I was and still am a member of the Fox community. Though I no longer write a lot of development code using Visual FoxPro, I still run my message board ( and participate in Visual FoxPro events from time to time.

I'm lucky to be a member of this community. I'm lucky to have found a product that allowed me the opportunity to travel the world, open a business, support a family, and build a home. I live in a house that Fox built.

I remember many years ago talking to my good friends Jim Duffy and John Petersen about how fortunate we were to have found Visual FoxPro and the VFP community. We all lived in houses that Visual FoxPro built.
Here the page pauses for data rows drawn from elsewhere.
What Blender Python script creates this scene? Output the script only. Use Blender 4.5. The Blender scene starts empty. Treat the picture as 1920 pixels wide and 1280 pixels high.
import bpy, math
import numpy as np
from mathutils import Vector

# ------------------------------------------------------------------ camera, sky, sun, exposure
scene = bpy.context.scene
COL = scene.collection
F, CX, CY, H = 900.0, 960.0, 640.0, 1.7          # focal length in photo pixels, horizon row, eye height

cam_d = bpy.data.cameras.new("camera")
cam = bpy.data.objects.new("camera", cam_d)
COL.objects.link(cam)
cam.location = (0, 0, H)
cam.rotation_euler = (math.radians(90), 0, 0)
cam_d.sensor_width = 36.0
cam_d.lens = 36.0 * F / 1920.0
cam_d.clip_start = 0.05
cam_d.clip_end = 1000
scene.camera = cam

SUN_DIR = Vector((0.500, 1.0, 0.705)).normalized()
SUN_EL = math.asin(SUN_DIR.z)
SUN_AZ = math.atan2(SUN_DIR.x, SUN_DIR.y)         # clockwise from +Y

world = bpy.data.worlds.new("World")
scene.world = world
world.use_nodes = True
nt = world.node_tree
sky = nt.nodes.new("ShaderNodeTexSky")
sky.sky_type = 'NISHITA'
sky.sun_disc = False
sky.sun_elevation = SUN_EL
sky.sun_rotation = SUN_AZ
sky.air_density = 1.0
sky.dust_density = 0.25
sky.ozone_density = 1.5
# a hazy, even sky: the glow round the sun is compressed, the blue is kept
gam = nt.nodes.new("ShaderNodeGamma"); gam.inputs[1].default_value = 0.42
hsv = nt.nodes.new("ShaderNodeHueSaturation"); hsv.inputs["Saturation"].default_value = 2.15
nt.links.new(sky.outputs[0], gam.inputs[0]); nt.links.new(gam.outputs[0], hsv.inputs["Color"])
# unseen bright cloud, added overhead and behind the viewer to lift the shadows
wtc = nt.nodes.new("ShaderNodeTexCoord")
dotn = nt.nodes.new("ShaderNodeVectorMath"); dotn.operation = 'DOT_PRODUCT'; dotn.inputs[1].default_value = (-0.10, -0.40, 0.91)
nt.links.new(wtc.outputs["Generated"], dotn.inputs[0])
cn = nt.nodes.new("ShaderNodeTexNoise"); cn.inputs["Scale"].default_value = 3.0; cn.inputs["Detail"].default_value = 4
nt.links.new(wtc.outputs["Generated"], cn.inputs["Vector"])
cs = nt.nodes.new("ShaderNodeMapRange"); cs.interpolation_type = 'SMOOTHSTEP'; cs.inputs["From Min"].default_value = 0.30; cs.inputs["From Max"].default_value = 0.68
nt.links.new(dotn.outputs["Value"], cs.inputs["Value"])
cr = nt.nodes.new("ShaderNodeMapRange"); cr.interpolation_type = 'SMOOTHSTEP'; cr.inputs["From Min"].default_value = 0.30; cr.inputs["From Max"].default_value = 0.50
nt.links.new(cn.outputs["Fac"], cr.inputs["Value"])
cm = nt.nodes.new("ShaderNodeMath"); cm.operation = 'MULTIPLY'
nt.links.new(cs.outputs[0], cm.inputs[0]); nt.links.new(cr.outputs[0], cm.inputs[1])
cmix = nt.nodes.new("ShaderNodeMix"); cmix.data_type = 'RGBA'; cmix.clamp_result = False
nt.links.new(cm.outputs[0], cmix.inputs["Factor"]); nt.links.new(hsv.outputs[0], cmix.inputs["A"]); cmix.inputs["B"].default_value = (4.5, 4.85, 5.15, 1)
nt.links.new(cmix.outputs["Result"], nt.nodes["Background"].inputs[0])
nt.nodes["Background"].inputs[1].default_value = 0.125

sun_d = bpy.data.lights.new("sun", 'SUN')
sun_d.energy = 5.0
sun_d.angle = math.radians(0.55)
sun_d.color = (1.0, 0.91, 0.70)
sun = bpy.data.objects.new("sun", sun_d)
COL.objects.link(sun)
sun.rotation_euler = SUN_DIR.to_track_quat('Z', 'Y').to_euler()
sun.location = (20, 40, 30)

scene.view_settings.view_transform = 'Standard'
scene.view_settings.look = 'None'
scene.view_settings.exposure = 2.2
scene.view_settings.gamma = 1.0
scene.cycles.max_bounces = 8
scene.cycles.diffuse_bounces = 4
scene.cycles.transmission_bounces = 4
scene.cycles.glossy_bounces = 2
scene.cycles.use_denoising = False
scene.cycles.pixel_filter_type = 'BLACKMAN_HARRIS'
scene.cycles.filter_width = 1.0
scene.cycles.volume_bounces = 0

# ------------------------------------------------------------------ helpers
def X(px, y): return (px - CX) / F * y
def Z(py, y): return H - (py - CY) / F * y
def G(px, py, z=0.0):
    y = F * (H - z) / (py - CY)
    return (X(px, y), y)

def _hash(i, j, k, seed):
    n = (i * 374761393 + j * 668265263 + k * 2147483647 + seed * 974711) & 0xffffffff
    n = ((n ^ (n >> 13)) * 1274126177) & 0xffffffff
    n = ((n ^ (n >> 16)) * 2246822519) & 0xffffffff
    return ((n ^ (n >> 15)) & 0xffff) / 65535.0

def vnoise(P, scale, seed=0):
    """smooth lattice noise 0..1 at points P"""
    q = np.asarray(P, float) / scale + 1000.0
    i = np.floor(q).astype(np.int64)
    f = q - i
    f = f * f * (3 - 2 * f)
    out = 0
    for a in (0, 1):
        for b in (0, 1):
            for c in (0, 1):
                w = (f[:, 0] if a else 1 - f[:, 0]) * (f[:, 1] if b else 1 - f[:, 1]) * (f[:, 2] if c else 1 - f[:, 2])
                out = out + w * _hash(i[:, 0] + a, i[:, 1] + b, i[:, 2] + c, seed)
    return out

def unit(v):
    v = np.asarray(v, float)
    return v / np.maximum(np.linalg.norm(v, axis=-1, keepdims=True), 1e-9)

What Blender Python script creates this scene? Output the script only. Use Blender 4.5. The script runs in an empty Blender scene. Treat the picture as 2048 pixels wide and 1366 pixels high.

As a matter of fact, CoDe Magazine started as Visual FoxPro publication and it debuted at the German Visual FoxPro DevCon many years ago. Along with the magazine itself, the founders and many of the writers for CoDe live in houses that Fox built. Jim Duffy, Rick Strahl (houses in Oregon and Hawaii, baby!), Markus Egger, and many others live in the Fox house.

Along with the folks I just mentioned, Microsoft (and other companies) have folks that also live in houses that Fox built. Some of them could probably appear on MTV Cribs! I can even name some very high-level software executives that are FoxPro alumni.

Eric Rudder is an Executive Vice President at Microsoft. Chris Caposella, former product manager, is a Vice President at Microsoft working with Microsoft Office. Tod Nelisen is CEO of Borland. YAG is an architect at Microsoft. Ken Levy is blazing the trail of the Microsoft Live initiative. And the list goes on and on.

The technologies for Language Integrated Query (LINQ) has some of its origins in Visual FoxPro. Visual FoxPro has possessed the ability to write inline queries for over ten years.

It was a sad day for a number of people when Microsoft made its announcement about the future of Visual FoxPro. At the very least, the product will continue in CodePlex ( and Microsoft has committed to supporting the product through 2015.